Juliana Liu
In the summer of 2018, when former President Donald Trump launched a trade war with Beijing, the Chinese economy was riding high. There was even talk it could soon overtake the United States as the world’s largest.
Now, with Trump months away from retaking office, what had appeared to be a juggernaut has been greatly diminished. Contending with property, debt and deflation challenges, China doesn’t look ready for another fight.
But appearances can be deceiving.
Armed with an understanding about the way the president-elect operates, the Chinese leadership is better equipped to deal with the real possibility of Trump making good on his promise to impose upwards of 60% tariffs on goods sold to the United States, according to economists and analysts, through a combination of trade diversification, targeted retaliation against US companies and support for domestic consumption.
“China has been preparing for this day for quite some time. The US is much less important to its trade network (than it was before),” said Dexter Roberts, author of the Trade War newsletter and a senior fellow at the Atlantic Council.

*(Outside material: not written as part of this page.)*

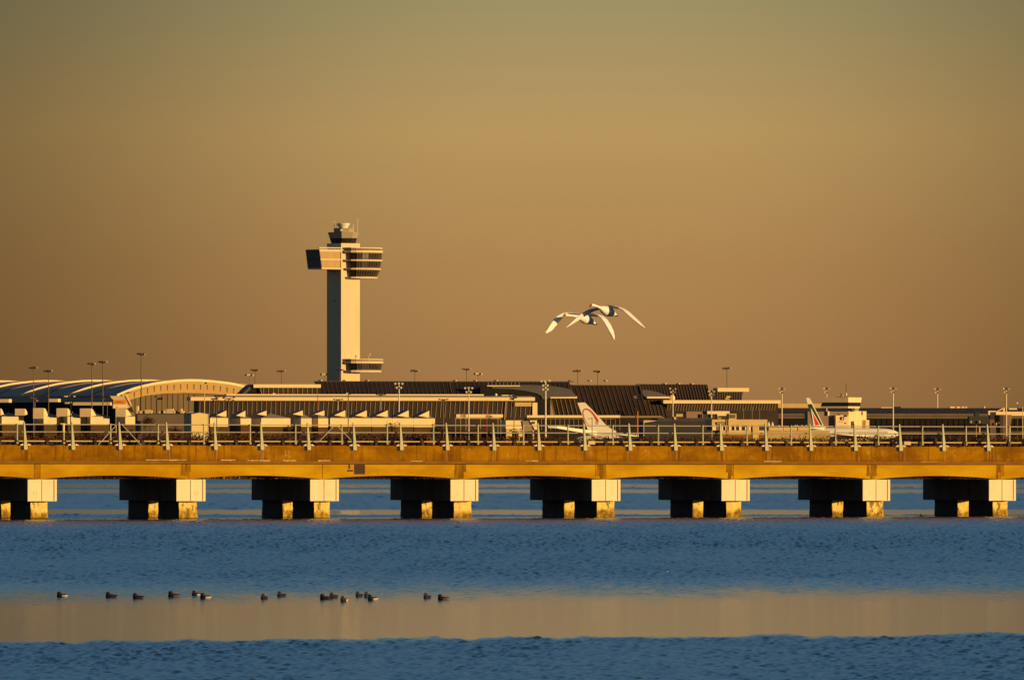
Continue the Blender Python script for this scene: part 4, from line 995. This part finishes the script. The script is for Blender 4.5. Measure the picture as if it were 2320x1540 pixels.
def tailplane(b):
    z = F.z(975.5); r0 = F.P(1322, 975.5, -1.2); r1 = F.P(1352, 978, -1.2)
    t0, t1 = F.P(1242, 964.5, -9.5), F.P(1262, 965.5, -9.5)
    th = Vector((0,0,0.22)); dn = Vector((0,0,1.1))
    b.loft([[r0+th, r1+th, r1-th-dn, r0-th-dn], [t0+th, t1+th, t1-th-dn*.5, t0-th-dn*.5]])
part('tailplane', M['white'], T, tailplane)
part('wing', M['white'], T, lambda b: b.loft([[F.P(1420, 990, -2.4), F.P(1490, 990, -2.4), F.P(1490, 993, -2.4), F.P(1420, 993, -2.4)], [F.P(1392, 984, -26), F.P(1404, 984, -26), F.P(1404, 985, -26), F.P(1392, 985, -26)]]))
F = Frame(4000, 1850, 8)
p = F.P(1940, HY)
T = thing('airliner', (p.x, p.y, 2.0), 'parked white airliner with a dark green fin enclosing a red wedge', 'airplane', 'parked airliners')
fuselage(F, 1815, 2036, 983, 2.1, 7).build('fuselage', M['white'], T, smooth=True)
q = lambda L: [(1780+x/6.418, 820+y/6.418) for x, y in L]
fin = part('fin', M['white'], T, lambda b: fin_prism(b, F, q([(297,520),(345,520),(372,560),(548,912),(585,945),(585,1010),(425,1010),(405,940)]), -0.2, 0.2))
part('green_panel', M['green'], fin, lambda b: fin_prism(b, F, q([(322,612),(378,608),(536,916),(398,916)]), -0.225, -0.202))
part('white_border', M['white'], fin, lambda b: fin_prism(b, F, q([(364,664),(510,921),(407,921)]), -0.25, -0.227))
part('red_wedge', M['red'], fin, lambda b: fin_prism(b, F, q([(391,735),(492,914),(430,919)]), -0.275, -0.252))
part('tailplane', M['white'], T, lambda b: b.loft([[F.P(1838, 970, -1.2), F.P(1868, 970, -1.2), F.P(1868, 973, -1.2), F.P(1838, 973, -1.2)], [F.P(1806, 967, -8), F.P(1820, 967, -8), F.P(1820, 968, -8), F.P(1806, 968, -8)]]))
part('wing', M['white'], T, lambda b: b.loft([[F.P(1915, 987, -2), F.P(1970, 987, -2), F.P(1970, 990, -2), F.P(1915, 990, -2)], [F.P(1878, 982, -22), F.P(1890, 982, -22), F.P(1890, 983, -22), F.P(1878, 983, -22)]]))
part('cabin_window', M['dark'], T, lambda b: [F.slab(b, x, x+1.1, 978.2, 979.8, -2.2, -2.0) for x in range(1890, 2012, 4)])

# ------------------------------------------------------------------ floodlight masts, poles
def mast(px, yt, Y, style, label, wpx=2.6, group='floodlight masts around the airport', yh=None):
    base = Vector(((px-CX)/FOC*Y, Y, 2.0)); t = thing('floodlight_mast', base, label, 'light mast', group)
    s = Y/FOC; z = lambda y: zat(y, Y); lit = style in ('lit', 'big', 'half')
    r = wpx*s/2*(1.0)
    mb = MB(); mb.tube(base, (base.x, base.y, z(yt+2)), r*1.15, r*0.8, 8); mb.build('pole', M['polecream'] if lit else M['polebrown'], t)
    def lamp(dx, dy, m, dd=-0.4, sz=1.0):
        c = Vector((base.x+dx*s, base.y+dd, z(yt+dy))); mb = MB()
        mb.loft([[c+Vector((x*sz*s, -0.5*sz, y*sz*s)) for x, y in ((-1.7,-2.1),(1.7,-2.1),(2.1,1.9),(-2.1,1.9))], [c+Vector((x*sz*s, 0.4*sz, y*sz*s)) for x, y in ((-1.1,-1.4),(1.1,-1.4),(1.2,1.6),(-1.2,1.6))]])
        mb.build('floodlight', m, t)
        mb = MB(); mb.tube(c+Vector((0,.2,0)), (base.x, base.y, z(yt+dy+3)), 0.10, n=5); mb.build('lamp_arm', M['polebrown'], t)
    rnd = random.Random(int(px*7))
    if style == 'dark':
        for dx, m in ((-9,'dark'),(-5,'dark'),(-0.5,'dark'),(4.5,'dark'),(8.5,'scoop')): lamp(dx+rnd.uniform(-1,1), rnd.uniform(0,2), M[m], -0.4, rnd.uniform(.75,1.05))
        mb = MB(); mb.tube((base.x-9*s, base.y+.2, z(yt+1.5)), (base.x+9*s, base.y+.2, z(yt+1.5)), 0.12, n=5); mb.tube((base.x, base.y, z(yt+2)), (base.x, base.y, z(yt-4)), 0.09, n=5); mb.build('crossbar', M['polebrown'], t)
    elif style == 'row':
        for dx, m in ((-8,'dark'),(-3.5,'lampcream'),(0.5,'lampcream'),(4.5,'dark'),(9,'lampcream')): lamp(dx, rnd.uniform(0,1), M[m])
        mb = MB(); mb.tube((base.x-9*s, base.y+.2, z(yt)), (base.x+9*s, base.y+.2, z(yt)), 0.12, n=5); mb.build('crossbar', M['polebrown'], t)
    elif style == 'lit':
        for dx, dy in ((-8,0),(0,-.5),(8,0),(-5,9),(5,9)): lamp(dx, dy, M['lampcream'], -0.5, 1.1)
    elif style == 'half':
        for dx, dy, m in ((-6,1,'lampcream'),(0,0,'dark'),(6,2,'scoop'),(-4,9,'lampcream'),(4.5,9,'tentroof')): lamp(dx, dy, M[m], -0.5, .9)
    elif style == 'big':
        for dx, dy in ((-9,1),(-1,1.5),(9,0),(-5,11),(5,11),(-5,20),(5,20)): lamp(dx, dy, M['lampcream'], -0.5, 1.15)
    return t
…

In part because of the first trade war which continued under President Joe Biden, Beijing, as well as Chinese companies, have already started actively reducing its trade dependence on the United States. The impact is visible in trade data and has come at warp speed.
As recently as 2022, bilateral trade was at a record high. But last year, Mexico overtook China as the top exporter of goods into the United States, according to the Commerce Department. China had held that perch for 20 years before its exports to the United States fell by 20% to $427 billion last year.